— START OF Supplied data —

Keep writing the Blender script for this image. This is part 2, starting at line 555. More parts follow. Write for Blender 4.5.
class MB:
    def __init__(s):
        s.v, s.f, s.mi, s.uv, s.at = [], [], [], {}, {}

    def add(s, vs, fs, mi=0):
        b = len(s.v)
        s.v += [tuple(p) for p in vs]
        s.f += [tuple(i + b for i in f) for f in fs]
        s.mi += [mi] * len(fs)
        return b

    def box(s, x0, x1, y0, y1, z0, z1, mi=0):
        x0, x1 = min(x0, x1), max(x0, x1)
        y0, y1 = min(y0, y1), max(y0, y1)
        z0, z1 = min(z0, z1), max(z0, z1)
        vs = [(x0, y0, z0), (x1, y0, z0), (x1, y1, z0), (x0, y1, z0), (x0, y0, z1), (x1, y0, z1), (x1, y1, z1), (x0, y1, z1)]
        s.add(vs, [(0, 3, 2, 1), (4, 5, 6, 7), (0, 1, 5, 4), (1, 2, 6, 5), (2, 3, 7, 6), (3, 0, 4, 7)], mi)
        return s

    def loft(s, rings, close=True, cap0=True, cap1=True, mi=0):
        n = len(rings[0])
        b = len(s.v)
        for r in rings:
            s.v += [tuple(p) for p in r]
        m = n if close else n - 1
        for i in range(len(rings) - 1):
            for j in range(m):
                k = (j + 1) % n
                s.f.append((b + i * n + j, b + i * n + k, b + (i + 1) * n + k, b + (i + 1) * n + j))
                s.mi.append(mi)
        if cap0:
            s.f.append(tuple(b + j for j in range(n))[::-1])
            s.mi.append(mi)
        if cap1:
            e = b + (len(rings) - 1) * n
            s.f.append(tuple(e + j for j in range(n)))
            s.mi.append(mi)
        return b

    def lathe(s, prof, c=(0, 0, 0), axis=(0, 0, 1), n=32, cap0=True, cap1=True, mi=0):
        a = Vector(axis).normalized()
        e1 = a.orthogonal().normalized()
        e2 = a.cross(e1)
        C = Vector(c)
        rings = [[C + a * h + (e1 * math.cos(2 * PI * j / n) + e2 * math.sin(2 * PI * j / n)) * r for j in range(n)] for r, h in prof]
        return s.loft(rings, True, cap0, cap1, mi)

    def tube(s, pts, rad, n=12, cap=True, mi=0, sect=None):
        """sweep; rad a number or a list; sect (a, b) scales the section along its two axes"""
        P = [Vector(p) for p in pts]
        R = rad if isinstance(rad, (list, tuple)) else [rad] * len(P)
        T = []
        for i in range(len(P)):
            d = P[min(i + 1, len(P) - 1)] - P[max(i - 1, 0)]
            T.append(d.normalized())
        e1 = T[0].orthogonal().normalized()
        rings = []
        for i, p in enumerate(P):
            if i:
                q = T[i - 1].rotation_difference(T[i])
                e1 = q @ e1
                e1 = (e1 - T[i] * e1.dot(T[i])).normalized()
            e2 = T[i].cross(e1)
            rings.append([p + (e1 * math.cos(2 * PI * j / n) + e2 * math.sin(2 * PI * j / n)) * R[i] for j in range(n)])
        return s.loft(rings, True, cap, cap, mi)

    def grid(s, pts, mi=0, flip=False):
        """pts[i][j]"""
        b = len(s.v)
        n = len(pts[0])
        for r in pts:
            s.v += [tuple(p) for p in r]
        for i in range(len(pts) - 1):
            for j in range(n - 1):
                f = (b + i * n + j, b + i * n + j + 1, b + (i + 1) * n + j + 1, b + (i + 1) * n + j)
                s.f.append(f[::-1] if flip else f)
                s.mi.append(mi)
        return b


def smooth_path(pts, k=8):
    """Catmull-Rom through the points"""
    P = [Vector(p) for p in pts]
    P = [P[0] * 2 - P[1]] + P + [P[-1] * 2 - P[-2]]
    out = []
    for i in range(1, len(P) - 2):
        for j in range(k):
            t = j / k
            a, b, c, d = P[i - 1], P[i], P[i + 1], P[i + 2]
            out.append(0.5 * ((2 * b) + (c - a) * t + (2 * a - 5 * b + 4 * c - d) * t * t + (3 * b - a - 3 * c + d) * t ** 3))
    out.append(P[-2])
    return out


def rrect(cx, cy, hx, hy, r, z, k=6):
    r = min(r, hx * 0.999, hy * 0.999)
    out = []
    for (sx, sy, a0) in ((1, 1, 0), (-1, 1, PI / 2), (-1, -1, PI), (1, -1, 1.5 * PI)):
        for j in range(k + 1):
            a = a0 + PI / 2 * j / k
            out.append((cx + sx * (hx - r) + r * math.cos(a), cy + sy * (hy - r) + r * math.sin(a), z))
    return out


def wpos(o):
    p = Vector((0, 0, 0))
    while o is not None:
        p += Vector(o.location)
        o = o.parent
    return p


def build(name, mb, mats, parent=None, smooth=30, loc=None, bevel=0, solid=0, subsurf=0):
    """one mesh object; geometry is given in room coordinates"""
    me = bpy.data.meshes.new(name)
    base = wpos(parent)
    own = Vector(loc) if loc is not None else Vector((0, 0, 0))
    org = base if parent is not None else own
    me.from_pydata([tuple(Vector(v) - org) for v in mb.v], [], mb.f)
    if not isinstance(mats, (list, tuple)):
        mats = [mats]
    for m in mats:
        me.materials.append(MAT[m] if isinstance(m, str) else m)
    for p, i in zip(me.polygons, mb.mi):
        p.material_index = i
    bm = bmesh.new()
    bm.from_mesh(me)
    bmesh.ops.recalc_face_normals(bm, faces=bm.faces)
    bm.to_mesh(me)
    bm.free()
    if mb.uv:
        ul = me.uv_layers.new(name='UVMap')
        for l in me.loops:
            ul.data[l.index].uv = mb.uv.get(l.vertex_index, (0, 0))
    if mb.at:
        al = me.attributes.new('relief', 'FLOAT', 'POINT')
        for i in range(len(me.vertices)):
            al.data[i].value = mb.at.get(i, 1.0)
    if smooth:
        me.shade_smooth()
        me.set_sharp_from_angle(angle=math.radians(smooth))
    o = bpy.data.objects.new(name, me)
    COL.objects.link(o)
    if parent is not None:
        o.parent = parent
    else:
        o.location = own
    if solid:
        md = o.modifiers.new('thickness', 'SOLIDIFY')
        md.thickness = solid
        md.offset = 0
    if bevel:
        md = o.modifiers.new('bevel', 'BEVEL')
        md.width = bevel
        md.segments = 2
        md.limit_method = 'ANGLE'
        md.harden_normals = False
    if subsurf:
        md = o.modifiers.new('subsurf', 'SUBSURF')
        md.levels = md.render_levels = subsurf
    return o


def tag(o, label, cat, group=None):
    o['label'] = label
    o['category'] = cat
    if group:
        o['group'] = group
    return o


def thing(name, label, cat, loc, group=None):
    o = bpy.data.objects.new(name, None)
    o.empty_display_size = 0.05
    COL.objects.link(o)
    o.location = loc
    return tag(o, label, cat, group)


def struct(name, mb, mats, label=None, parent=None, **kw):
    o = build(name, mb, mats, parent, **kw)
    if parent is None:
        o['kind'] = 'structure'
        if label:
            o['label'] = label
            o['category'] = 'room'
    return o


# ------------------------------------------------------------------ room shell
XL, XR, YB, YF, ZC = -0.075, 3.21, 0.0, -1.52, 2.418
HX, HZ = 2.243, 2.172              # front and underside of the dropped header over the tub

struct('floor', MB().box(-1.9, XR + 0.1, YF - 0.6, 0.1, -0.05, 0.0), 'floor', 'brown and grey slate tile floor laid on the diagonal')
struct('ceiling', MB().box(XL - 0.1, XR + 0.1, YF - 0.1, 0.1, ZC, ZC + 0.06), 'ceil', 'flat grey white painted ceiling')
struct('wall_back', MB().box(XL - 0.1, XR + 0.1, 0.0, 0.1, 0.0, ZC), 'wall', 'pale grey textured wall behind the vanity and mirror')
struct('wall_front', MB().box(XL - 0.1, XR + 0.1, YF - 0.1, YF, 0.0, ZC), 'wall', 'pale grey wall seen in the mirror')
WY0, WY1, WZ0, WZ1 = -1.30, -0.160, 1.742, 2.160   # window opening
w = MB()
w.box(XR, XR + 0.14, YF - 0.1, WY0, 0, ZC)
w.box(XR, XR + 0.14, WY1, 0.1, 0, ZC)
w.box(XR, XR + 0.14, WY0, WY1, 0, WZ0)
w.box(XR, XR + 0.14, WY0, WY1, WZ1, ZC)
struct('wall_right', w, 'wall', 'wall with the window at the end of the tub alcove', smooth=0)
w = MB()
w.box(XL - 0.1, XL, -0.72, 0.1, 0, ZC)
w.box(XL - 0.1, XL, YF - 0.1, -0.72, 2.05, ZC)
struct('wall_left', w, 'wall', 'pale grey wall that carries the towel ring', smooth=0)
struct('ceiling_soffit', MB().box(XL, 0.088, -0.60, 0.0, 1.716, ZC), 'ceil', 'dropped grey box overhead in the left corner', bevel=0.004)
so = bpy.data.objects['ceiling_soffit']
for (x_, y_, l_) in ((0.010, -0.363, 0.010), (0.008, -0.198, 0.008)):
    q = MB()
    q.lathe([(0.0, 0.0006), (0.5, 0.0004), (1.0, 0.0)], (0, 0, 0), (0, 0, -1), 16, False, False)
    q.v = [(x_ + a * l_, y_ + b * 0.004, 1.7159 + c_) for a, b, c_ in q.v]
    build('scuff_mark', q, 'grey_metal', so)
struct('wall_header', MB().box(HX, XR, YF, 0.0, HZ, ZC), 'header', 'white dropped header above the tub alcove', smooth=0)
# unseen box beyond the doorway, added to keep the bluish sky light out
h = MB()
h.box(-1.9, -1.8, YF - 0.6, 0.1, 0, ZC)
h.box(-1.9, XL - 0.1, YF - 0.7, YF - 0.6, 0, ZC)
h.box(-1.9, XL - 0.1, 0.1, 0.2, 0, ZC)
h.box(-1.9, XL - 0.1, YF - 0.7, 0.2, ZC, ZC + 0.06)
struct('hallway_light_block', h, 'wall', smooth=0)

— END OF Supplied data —

Problem to solve: Write out, exactly and with nothing else, the lines of the listing above from its first line through the line with "s.v, s.f, s.mi, s.uv, s.at".

Answer for this exercise:
Keep writing the Blender script for this image. This is part 2, starting at line 555. More parts follow. Write for Blender 4.5.
class MB:
    def __init__(s):
        s.v, s.f, s.mi, s.uv, s.at = [], [], [], {}, {}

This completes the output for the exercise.